The Art of Horton Hears a Who!


Mike Thurmeier, Senior Supervising Animator on Horton:

I was nervous because of the Chuck Jones animation – the only time we’ve seen Whoville animated was in The Grinch, which is a classic – but I knew we could do it. We were all hungry for the challenge. It seemed like a good match for Jimmy and Steve too, because Steve is so strong artistically, he’s got a great design sense, and Jimmy’s so funny, he’s got a great sense of humour.

The Art of Horton Hears a Who!


Chris Wedge:

In animation you want to start with a world. You want to go to places you couldn’t go otherwise. Seuss has certainly created a whimsical world in all of his stories and a world that has a common feeling. Horton, in particular, is a story that has a beginning, middle and end and it’s full of compelling characters and with a great problem to deal with. It felt like it could be fleshed out and made into something fun, funny and colourful.

The Art of Horton Hears a Who!


Mike Thurmeier:

Maybe it’s not the smartest way to start a movie, because in my opinion the story is more important than the world you go to, but because we make animation, storytelling in animation is done with the picture, it seems. It just feels natural to get excited about a world first, whether it’s imagining a prehistoric world in Ice Age or whether it’s imagining a world full of mechanical people in Robots. Seuss is the natural next place to go.

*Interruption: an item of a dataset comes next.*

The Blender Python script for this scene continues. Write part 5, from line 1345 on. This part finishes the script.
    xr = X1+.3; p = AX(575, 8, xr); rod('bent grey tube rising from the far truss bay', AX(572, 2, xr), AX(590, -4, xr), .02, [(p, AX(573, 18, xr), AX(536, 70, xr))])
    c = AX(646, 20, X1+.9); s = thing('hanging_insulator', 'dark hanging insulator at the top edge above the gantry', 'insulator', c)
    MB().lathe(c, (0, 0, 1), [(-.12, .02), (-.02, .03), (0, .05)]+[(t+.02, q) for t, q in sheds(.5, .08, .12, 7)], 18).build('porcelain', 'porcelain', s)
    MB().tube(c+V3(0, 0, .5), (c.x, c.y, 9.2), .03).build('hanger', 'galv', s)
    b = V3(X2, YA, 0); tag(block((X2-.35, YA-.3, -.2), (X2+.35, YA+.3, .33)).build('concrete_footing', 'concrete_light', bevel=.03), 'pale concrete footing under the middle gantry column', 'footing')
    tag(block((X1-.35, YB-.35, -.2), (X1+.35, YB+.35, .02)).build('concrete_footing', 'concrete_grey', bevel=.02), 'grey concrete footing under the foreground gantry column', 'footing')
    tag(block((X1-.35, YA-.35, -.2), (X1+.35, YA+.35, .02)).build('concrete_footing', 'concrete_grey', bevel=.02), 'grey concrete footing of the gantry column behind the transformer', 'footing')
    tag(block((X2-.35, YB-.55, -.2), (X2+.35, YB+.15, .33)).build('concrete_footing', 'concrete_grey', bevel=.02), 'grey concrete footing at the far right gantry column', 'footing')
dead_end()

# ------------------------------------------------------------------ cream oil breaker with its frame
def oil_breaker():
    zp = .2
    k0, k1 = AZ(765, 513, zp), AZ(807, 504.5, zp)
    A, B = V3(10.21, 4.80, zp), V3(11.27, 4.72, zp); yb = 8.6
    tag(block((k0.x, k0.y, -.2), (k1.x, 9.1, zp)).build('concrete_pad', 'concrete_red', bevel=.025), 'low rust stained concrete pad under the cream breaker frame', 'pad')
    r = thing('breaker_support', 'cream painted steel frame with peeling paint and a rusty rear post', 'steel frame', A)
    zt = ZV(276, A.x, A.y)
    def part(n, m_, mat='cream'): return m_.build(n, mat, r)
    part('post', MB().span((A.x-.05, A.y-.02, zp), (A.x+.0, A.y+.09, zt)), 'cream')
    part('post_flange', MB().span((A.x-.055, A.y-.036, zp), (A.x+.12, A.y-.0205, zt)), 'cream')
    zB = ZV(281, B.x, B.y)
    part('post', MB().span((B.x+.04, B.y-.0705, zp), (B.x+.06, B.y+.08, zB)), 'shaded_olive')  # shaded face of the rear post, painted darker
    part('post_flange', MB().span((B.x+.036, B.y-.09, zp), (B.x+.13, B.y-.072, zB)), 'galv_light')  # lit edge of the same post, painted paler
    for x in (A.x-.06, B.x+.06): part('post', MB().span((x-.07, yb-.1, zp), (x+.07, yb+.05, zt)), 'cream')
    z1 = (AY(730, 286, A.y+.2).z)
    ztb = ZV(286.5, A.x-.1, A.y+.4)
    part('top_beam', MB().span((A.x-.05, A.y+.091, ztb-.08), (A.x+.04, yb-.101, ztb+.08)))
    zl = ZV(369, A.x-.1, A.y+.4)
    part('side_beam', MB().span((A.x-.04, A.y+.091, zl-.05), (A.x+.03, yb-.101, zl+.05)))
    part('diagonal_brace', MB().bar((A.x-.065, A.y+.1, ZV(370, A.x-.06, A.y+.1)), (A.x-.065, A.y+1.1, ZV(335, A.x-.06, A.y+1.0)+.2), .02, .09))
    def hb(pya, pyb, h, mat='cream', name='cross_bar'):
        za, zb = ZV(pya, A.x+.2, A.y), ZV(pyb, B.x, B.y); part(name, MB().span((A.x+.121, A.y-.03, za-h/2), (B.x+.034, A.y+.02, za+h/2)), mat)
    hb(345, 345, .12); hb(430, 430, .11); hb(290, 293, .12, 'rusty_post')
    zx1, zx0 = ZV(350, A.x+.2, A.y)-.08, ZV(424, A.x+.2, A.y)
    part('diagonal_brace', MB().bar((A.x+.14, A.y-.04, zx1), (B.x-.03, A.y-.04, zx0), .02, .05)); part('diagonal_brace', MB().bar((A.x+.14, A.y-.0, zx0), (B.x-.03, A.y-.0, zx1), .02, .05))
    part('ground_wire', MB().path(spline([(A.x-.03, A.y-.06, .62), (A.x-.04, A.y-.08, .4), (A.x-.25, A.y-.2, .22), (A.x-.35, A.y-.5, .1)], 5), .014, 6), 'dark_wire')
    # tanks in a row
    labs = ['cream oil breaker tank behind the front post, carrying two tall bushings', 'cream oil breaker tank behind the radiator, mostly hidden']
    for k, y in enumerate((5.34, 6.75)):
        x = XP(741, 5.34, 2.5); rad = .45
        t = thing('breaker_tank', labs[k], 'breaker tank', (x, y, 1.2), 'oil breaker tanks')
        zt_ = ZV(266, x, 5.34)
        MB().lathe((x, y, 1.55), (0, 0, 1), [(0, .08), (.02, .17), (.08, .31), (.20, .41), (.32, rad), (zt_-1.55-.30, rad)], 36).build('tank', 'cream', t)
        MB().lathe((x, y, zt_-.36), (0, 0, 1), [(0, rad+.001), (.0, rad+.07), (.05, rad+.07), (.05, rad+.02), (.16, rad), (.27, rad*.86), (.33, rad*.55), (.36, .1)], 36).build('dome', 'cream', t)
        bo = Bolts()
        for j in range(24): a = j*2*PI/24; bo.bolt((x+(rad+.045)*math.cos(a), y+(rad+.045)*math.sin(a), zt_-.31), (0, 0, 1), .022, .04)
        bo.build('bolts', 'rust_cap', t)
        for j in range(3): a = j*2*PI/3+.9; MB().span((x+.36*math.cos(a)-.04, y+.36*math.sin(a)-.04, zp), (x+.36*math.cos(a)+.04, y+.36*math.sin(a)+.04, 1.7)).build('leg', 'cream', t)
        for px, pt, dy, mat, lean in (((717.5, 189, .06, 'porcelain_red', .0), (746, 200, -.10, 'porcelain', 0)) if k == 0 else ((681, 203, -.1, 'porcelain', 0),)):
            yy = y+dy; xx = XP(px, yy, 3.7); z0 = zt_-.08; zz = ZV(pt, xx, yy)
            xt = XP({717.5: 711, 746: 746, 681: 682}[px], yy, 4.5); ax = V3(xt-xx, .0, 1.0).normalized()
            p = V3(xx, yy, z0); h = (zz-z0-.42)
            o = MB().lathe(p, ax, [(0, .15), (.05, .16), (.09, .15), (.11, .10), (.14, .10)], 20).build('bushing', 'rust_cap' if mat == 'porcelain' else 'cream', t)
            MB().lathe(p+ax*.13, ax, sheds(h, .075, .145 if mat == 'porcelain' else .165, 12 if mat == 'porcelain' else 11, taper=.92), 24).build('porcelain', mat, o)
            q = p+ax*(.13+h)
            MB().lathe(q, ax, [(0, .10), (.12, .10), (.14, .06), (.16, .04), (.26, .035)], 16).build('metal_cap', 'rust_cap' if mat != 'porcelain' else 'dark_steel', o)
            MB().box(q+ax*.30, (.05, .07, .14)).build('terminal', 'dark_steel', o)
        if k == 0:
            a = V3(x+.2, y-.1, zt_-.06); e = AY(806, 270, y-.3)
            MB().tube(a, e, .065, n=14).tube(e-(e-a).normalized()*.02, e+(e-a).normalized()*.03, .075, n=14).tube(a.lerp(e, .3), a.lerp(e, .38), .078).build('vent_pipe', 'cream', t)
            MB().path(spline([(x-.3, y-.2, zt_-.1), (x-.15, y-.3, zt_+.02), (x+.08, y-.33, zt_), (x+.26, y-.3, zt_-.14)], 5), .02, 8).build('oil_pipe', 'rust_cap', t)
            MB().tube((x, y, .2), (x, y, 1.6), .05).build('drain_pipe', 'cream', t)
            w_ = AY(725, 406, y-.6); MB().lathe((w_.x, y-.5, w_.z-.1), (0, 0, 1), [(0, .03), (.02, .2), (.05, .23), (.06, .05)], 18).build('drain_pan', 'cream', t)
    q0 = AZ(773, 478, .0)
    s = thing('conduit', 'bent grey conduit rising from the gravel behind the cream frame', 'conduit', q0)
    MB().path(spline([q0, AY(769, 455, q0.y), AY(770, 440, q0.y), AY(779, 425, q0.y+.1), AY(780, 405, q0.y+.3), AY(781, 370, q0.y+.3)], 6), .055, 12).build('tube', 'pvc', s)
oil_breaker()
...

The Art of Horton Hears a Who!


Chris Wedge:

When we get excited about a movie we picture something in our heads that sometimes takes years to get to. Along the way it’s like looking at the plans, the scaffolding or the paintwork. It’s like, “This is going to get covered in plaster… This is going to get painted…” When you get to the end you get to a moment where you get to check with your imagination if it fits and there always comes a time where you think, “I can’t come up with anything new…” But then comes a moment where it’s like, “Holy crap, this is more than I ever thought we’d get in the movie!” It’s a fun process to watch.

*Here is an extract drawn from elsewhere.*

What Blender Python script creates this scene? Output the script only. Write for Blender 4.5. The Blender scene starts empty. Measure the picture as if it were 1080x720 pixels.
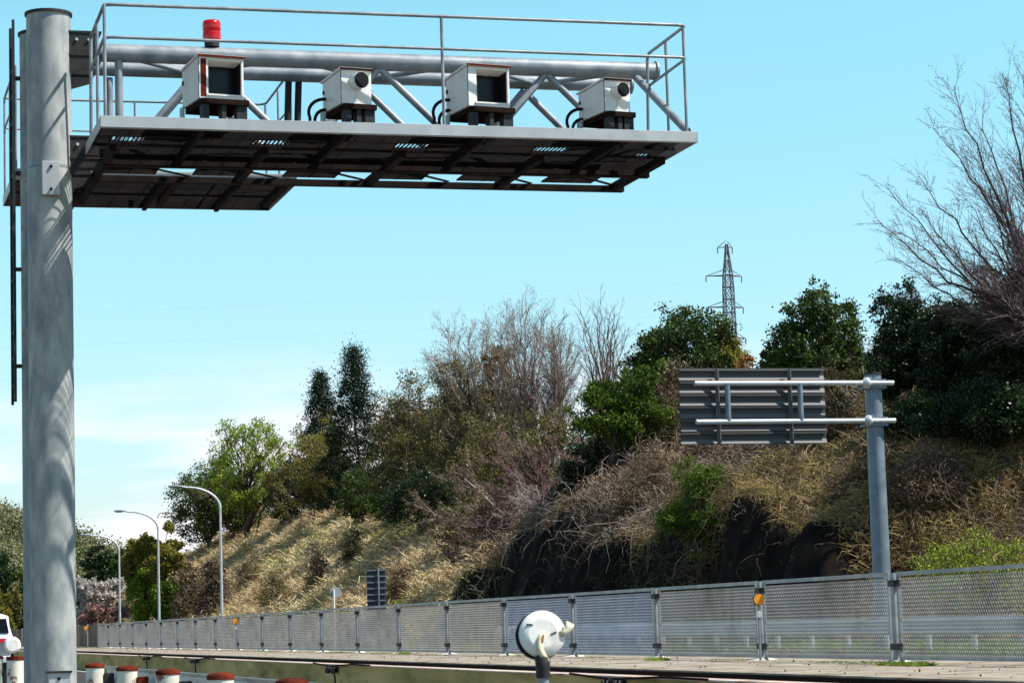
import bpy, math, random
import numpy as np
from mathutils import Vector, Matrix, Euler

scene = bpy.context.scene
C = scene.collection

# ------------------------------------------------------------------ camera
# axes: X = across the road (to the right), Y = along the road, Z = up; camera beside the median guardrail
F_PX, PITCH, ROLL, YAW, EYE = 2590.9, 0.113384, 0.0297325, 0.277035, 1.1
_F = Vector((math.sin(YAW) * math.cos(PITCH), math.cos(YAW) * math.cos(PITCH), math.sin(PITCH)))
_R0 = Vector((math.cos(YAW), -math.sin(YAW), 0))
_U0 = _R0.cross(_F)
_R = _R0 * math.cos(ROLL) - _U0 * math.sin(ROLL)
_U = _R0 * math.sin(ROLL) + _U0 * math.cos(ROLL)
cd = bpy.data.cameras.new("camera")
cam = bpy.data.objects.new("camera", cd)
C.objects.link(cam)
cam.matrix_world = Matrix(((_R.x, _U.x, -_F.x, 0), (_R.y, _U.y, -_F.y, 0), (_R.z, _U.z, -_F.z, EYE), (0, 0, 0, 1)))
cd.sensor_fit = 'HORIZONTAL'
cd.sensor_width = 36
cd.lens = F_PX / 1080 * 36
cd.clip_end = 6000
cd.clip_start = 0.2
cd.dof.use_dof = True
cd.dof.focus_distance = 36
cd.dof.aperture_fstop = 22
scene.camera = cam

# ------------------------------------------------------------------ light
SUN_AZ = math.radians(-25.9)      # direction towards the sun, angle from +X
SUN_EL = math.radians(54)
w = bpy.data.worlds.new("World")
scene.world = w
w.use_nodes = True
nt = w.node_tree
nt.nodes.clear()
wo = nt.nodes.new('ShaderNodeOutputWorld')
bg = nt.nodes.new('ShaderNodeBackground')
sky = nt.nodes.new('ShaderNodeTexSky')
sky.sky_type = 'NISHITA'
sky.sun_disc = False
sky.sun_elevation = SUN_EL
sky.sun_rotation = math.pi / 2 - SUN_AZ
sky.air_density = 1.0
sky.dust_density = 0.3
sky.ozone_density = 1.0
SKY_STRENGTH = 0.119
bg.inputs['Strength'].default_value = SKY_STRENGTH
tint = nt.nodes.new('ShaderNodeMix'); tint.data_type = 'RGBA'; tint.blend_type = 'MULTIPLY'
tint.inputs[0].default_value = 1
nt.links.new(sky.outputs[0], tint.inputs[6])
tc = nt.nodes.new('ShaderNodeTexCoord')
sepz = nt.nodes.new('ShaderNodeSeparateXYZ'); nt.links.new(tc.outputs['Generated'], sepz.inputs[0])
trp = nt.nodes.new('ShaderNodeValToRGB'); _e = trp.color_ramp.elements
_e[0].position = 0.0; _e[0].color = (.66, .66, .80, 1)
_e[1].position = 1.0; _e[1].color = (.30, .38, .42, 1)
for _p, _c in ((.10, (.80, .98, .98, 1)), (.24, (.88, 1.32, 1.12, 1)), (.45, (.52, .72, .70, 1))):
    _q = _e.new(_p); _q.color = _c
nt.links.new(sepz.outputs['Z'], trp.inputs[0]); nt.links.new(trp.outputs[0], tint.inputs[7])
mp = nt.nodes.new('ShaderNodeMapping'); mp.inputs['Scale'].default_value = (7, 7, 42)
nt.links.new(tc.outputs['Generated'], mp.inputs[0])
cn = nt.nodes.new('ShaderNodeTexNoise'); cn.inputs['Scale'].default_value = 1.0; cn.inputs['Detail'].default_value = 5
nt.links.new(mp.outputs[0], cn.inputs[0])
cr = nt.nodes.new('ShaderNodeMapRange'); cr.inputs[1].default_value = .40; cr.inputs[2].default_value = .62
nt.links.new(cn.outputs[0], cr.inputs[0])
sep = nt.nodes.new('ShaderNodeSeparateXYZ'); nt.links.new(tc.outputs['Generated'], sep.inputs[0])
el = nt.nodes.new('ShaderNodeMapRange'); el.inputs[1].default_value = .115; el.inputs[2].default_value = .075
nt.links.new(sep.outputs['Z'], el.inputs[0])
mu = nt.nodes.new('ShaderNodeMath'); mu.operation = 'MULTIPLY'
nt.links.new(cr.outputs[0], mu.inputs[0]); nt.links.new(el.outputs[0], mu.inputs[1])
cm = nt.nodes.new('ShaderNodeMix'); cm.data_type = 'RGBA'
nt.links.new(mu.outputs[0], cm.inputs[0]); nt.links.new(tint.outputs[2], cm.inputs[6])
cm.inputs[7].default_value = (6.5, 6.2, 6.7, 1)
nt.links.new(cm.outputs[2], bg.inputs[0])
nt.links.new(bg.outputs[0], wo.inputs[0])

sd = bpy.data.lights.new("sun", 'SUN')
sd.energy = 4.9
sd.angle = math.radians(0.53)
sd.color = (1.0, 0.965, 0.90)
so = bpy.data.objects.new("sun", sd)
C.objects.link(so)
sdir = Vector((math.cos(SUN_EL) * math.cos(SUN_AZ), math.cos(SUN_EL) * math.sin(SUN_AZ), math.sin(SUN_EL)))
so.rotation_euler = sdir.to_track_quat('Z', 'Y').to_euler()
so.location = sdir * 60

scene.view_settings.view_transform = 'Standard'
scene.view_settings.look = 'None'
scene.view_settings.exposure = 0.6
scene.view_settings.gamma = 1

# ------------------------------------------------------------------ helpers
def ray(px, py):
    return _F + _R * ((px - 540) / F_PX) + _U * ((360 - py) / F_PX)
def at_x(px, py, X):                       # point seen at (px, py) on the plane X = const
    d = ray(px, py); k = X / d.x
    return Vector((X, d.y * k, EYE + d.z * k))
def at_y(px, py, Y):
    d = ray(px, py); k = Y / d.y
    return Vector((d.x * k, Y, EYE + d.z * k))

def tag(o, label=None, cat=None, group=None, kind=None):
    if label: o['label'] = label
    if cat: o['category'] = cat
    if group: o['group'] = group
    if kind: o['kind'] = kind
    return o
def empty(name, loc, rz=0.0):
    o = bpy.data.objects.new(name, None)
    o.empty_display_size = .2
    o.location = loc; o.rotation_euler = (0, 0, rz)
    C.objects.link(o)
    return o
def copy_tree(o, parent=None):
    c = o.copy(); C.objects.link(c); c.parent = parent
    for ch in [x for x in bpy.data.objects if x.parent == o]:
        copy_tree(ch, c)
    return c

class MB:
    """collects polygons (world coordinates) and links them as one mesh object"""
    def __init__(s):
        s.V = []; s.F = []; s.n = 0            # F: list of (array kxn, smooth)
    def add(s, v, f, smooth=False):
        v = np.asarray(v, dtype=np.float32).reshape(-1, 3)
        f = np.asarray(f, dtype=np.int32)
        if f.ndim == 1: f = f[None, :]
        s.V.append(v); s.F.append((f + s.n, smooth)); s.n += len(v)
        return s
    def addn(s, v, polys, smooth=False):
        v = np.asarray(v, dtype=np.float32).reshape(-1, 3)
        s.V.append(v)
        for p in polys: s.F.append((np.asarray(p, dtype=np.int32)[None, :] + s.n, smooth))
        s.n += len(v)
        return s
    def box(s, x0, x1, y0, y1, z0, z1, M=None):
        v = np.array([[x, y, z] for x in (x0, x1) for y in (y0, y1) for z in (z0, z1)], dtype=float)
        if M is not None:
            v = np.array([tuple(M @ Vector(q)) for q in v])
        f = [[0, 1, 3, 2], [4, 6, 7, 5], [0, 4, 5, 1], [2, 3, 7, 6], [0, 2, 6, 4], [1, 5, 7, 3]]
        return s.add(v, f)
    def bar(s, p, q, wx, wz, up=(0, 0, 1)):
        p = Vector(p); q = Vector(q); d = (q - p); L = d.length; d.normalize()
        x = d.cross(Vector(up))
        if x.length < 1e-4: x = d.cross(Vector((1, 0, 0)))
        x.normalize(); z = x.cross(d)
        M = Matrix(((x.x, d.x, z.x, p.x), (x.y, d.y, z.y, p.y), (x.z, d.z, z.z, p.z), (0, 0, 0, 1)))
        return s.box(-wx / 2, wx / 2, 0, L, -wz / 2, wz / 2, M)
    def tube(s, pts, r, n=12, cap=True, smooth=True):
        pts = [Vector(p) for p in pts]
        m = len(pts)
        rs = r if isinstance(r, (list, tuple)) else [r] * m
        ds = []
        for i in range(m):
            a = pts[max(i - 1, 0)]; b = pts[min(i + 1, m - 1)]
            d = (b - a); ds.append(d.normalized() if d.length > 1e-9 else Vector((0, 0, 1)))
        u = ds[0].cross(Vector((0, 0, 1)))
        if u.length < 1e-3: u = ds[0].cross(Vector((0, 1, 0)))
        u.normalize()
        V = []
        for i in range(m):
            u = (u - ds[i] * u.dot(ds[i])).normalized()
            v = ds[i].cross(u)
            for k in range(n):
                a = 2 * math.pi * k / n
                V.append(pts[i] + (u * math.cos(a) + v * math.sin(a)) * rs[i])
        F = []
        for i in range(m - 1):
            for k in range(n):
                k2 = (k + 1) % n
                F.append([i * n + k, i * n + k2, (i + 1) * n + k2, (i + 1) * n + k])
        n0 = s.n
        s.add([tuple(p) for p in V], F, smooth)
        if cap:
            s.add([tuple(p) for p in V[:n]], [list(range(n))[::-1]])
            s.add([tuple(p) for p in V[-n:]], [list(range(n))])
        return s
    def prism(s, poly, M, h):
        """poly (x,y) list extruded 0..h along local z, placed by M"""
        n = len(poly)
        v = [tuple(M @ Vector((x, y, z))) for z in (0, h) for x, y in poly]
        s.addn(v, [list(range(n))[::-1], list(range(n, 2 * n))])
        n0 = s.n - 2 * n
        s.F.append((np.array([[k, (k + 1) % n, n + (k + 1) % n, n + k] for k in range(n)], dtype=np.int32) + n0, False))
        return s
    def build(s, name, mat, parent=None, bevel=0):
        me = bpy.data.meshes.new(name)
        V = np.concatenate(s.V)
        if parent is not None:
            L = parent.location; a = -parent.rotation_euler.z
            V = V - np.array(L, dtype=np.float32)
            if abs(a) > 1e-9:
                ca, sa = math.cos(a), math.sin(a)
                V = np.stack([V[:, 0] * ca - V[:, 1] * sa, V[:, 0] * sa + V[:, 1] * ca, V[:, 2]], 1)
            # a grandchild sits under a part that has no transform of its own
        lt = np.concatenate([np.full(len(f), f.shape[1], dtype=np.int32) for f, _ in s.F])
        li = np.concatenate([f.ravel() for f, _ in s.F])
        sm = np.concatenate([np.full(len(f), q, dtype=bool) for f, q in s.F])
        me.vertices.add(len(V)); me.loops.add(len(li)); me.polygons.add(len(lt))
        me.vertices.foreach_set('co', V.astype(np.float32).ravel())
        me.loops.foreach_set('vertex_index', li)
        me.polygons.foreach_set('loop_start', np.concatenate([[0], np.cumsum(lt)[:-1]]).astype(np.int32))
        me.polygons.foreach_set('use_smooth', sm)
        me.update(calc_edges=True)
        me.validate()
        mats = mat if isinstance(mat, (list, tuple)) else [mat]
        for m_ in mats: me.materials.append(m_)
        o = bpy.data.objects.new(name, me)
        C.objects.link(o)
        if parent is not None: o.parent = parent
        if bevel:
            b = o.modifiers.new('bevel', 'BEVEL'); b.width = bevel; b.segments = 2; b.limit_method = 'ANGLE'
        return o

def sub(mb, name, mat, part, bevel=0):
    """a sub-part: same frame as the part (whose own transform is identity under its root)"""
    o = mb.build(name, mat, part.parent, bevel)
    o.parent = part
    return o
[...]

The Art of Horton Hears a Who!


Mike Thurmeier:

We have a tool where you can see what’s just been lit and rendered and I’ll check all the frames and I’m like, “Oh my God, look at this,” and I’ll send a little email to the rest of the animation department. After it leaves our department we forget about it until we see the lighters getting their hands on it and then you see everyone drooling! It makes their work look great. Departments before us build the models and then we animate them so they get excited by what we do, I guess, so it works at every stage of the process.

The Art of Horton Hears a Who!


Chris Wedge:

We started the company because we had ideas about how we wanted images to look. We thought about technology that would make it possible. We didn’t have ideas about how it would work ultimately, but there’s a toolset that people at Blue Sky have access to now that allows them to do incredible things. Things like working with light but with all the control you could possibly want.

The Art of Horton Hears a Who!


Mike Thurmeier:

Blue Sky’s renderer is unique in the business. Nobody else does it quite the same way from a technical aspect. I think it gives a slightly different flavour to the films we make than other animated films.

The Art of Horton Hears a Who!


Chris Wedge:

Once the designs have been done and the fantastic animation has been done, really it’s the frosting on the cake, the colour and the way the light is done and all that sort of stuff, which is actually done last, that blows everybody away. It’s really your little reward because it all just comes together perfectly.

The Art of Horton Hears a Who!


Chris Wedge:

People ask, “How can you work on the same movie for three years?” The reason is that every day there’s something new. There’s always something to look forward to, there’s always something to get excited about. We get to go places no-one’s ever been before.

The Art of Horton Hears a Who!

Horton Hears a Who arrives in cinemas in the US on 14th March, Australia on 20th March and the UK on 21st March.